Data-Driven and Outcomes-Focused

Good data is crucial to business success and to improving the state of education around the world. The private sector can play a role in commissioning and gathering vital education data needed to shape programs and policies. Pearson’s partnership with the Economist Intelligence Unit is one example of this. The two launched the Learning Curve in 2012, a large open resource of educational data. The data in the Learning Curve, drawn from sources including the OECD, UNESCO and national statistics from 50 countries, shows a clear lack of correlation between public spending on education and the outcomes that countries achieve for their students. Data from partnerships such as these can show us that as important as increasing financing for education is, creating incentives, measuring learning outcomes and prioritizing open transparent accountability (for governments, districts, schools and even individual teachers) may be equally important.

Another effort currently underway to improve data and measurement of learning outcomes is the Learning Metrics Task Force, which represents a collaborative effort to build consensus around a set of learning goals that can be measured and achieved globally, and which can inform the post-2015 process. This work is in response to the realization that the focus on access to education in the Millennium Development Goals (MDGs) was at a cost to the quality of education and that there is too little accountability for learning outcomes once children go to school. The Task Force is co-chaired by a private sector representative, Sir Michael Barber of Pearson, a U.N. representative, Geeta Rao Gupta of UNICEF and a civil society representative, Rukmini Banerjee of Pratham.

The current post-2015 development agenda debate provides an opportunity for education stakeholders to rectify this oversight and inject learning into the agenda.
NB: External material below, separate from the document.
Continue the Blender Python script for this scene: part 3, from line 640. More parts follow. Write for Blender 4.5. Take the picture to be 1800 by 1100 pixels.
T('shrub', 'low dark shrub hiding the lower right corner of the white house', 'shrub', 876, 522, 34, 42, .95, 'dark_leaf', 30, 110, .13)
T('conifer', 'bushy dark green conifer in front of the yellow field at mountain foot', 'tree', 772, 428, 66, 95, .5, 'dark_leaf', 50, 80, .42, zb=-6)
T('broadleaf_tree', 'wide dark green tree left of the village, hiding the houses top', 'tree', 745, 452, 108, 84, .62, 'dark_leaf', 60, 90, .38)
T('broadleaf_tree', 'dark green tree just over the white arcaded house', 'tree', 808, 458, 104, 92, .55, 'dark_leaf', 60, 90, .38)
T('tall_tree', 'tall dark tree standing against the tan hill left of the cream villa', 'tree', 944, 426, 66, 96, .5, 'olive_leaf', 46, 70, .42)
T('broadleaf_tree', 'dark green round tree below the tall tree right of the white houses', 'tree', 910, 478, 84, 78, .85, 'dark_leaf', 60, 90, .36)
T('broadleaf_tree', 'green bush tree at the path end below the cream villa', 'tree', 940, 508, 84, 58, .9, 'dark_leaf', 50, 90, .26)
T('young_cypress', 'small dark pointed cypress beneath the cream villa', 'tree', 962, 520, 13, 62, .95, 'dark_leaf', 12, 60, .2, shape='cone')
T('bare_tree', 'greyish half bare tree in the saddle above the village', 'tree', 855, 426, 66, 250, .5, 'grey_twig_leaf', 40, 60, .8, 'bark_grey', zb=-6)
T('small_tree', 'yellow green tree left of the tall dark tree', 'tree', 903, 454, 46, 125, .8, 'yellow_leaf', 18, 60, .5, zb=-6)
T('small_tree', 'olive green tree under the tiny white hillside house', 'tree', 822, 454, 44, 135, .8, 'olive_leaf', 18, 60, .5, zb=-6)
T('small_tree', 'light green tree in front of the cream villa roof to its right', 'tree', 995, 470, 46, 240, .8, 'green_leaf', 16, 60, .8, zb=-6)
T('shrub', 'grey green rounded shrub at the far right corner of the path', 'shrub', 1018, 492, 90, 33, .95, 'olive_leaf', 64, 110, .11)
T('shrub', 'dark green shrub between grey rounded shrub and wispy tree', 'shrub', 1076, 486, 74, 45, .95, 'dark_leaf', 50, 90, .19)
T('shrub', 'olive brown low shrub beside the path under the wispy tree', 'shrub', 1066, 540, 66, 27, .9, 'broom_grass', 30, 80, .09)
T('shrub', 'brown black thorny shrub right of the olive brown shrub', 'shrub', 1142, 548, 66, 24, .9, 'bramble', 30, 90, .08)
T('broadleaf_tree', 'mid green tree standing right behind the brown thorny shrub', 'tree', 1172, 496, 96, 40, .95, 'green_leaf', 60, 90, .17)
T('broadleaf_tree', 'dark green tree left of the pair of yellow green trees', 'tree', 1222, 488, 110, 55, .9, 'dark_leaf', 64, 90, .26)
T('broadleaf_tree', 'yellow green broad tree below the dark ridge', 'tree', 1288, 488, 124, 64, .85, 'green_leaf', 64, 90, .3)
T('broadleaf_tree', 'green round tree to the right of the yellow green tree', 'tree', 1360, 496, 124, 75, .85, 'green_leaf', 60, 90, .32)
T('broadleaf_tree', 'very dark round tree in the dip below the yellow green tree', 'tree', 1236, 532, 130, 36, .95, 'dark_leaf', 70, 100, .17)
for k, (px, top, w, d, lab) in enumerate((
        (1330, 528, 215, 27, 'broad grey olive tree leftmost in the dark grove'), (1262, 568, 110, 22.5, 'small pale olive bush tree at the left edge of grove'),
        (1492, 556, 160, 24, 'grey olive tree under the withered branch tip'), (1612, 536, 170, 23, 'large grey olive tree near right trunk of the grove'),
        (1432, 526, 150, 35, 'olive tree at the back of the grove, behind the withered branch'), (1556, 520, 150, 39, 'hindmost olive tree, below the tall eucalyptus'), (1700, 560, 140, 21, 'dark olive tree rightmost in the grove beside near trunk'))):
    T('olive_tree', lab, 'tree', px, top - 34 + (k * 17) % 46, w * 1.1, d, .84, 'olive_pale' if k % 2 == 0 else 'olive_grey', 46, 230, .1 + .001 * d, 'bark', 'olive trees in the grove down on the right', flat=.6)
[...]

A development goal with specific targets around learning would help to hold governments accountable for not only attendance numbers, but also for the performance of their schools and students over time. It could result in more effective education plans and systems that better enable teachers, students and parents to overcome the challenges and harness the opportunities of the 21st century. Indeed, the Learning Metrics Task Force’s meeting taking place this week in Dubai will aim to formulate meaningful and useable metrics that will not overburden governments already struggling to implement their national education plans with extremely limited resources.

The debate on financing within the post-2015 agenda provides the education community with an opportunity to identify good practices for equitable financing of innovative programs and policies that can help to tear down the existing inequalities in education and throughout societies. These preceding examples are just the tip of the iceberg as to how the private sector can be a powerful partner in achieving a learning agenda and how its investments can serve as a model for similar initiatives in other parts of the world.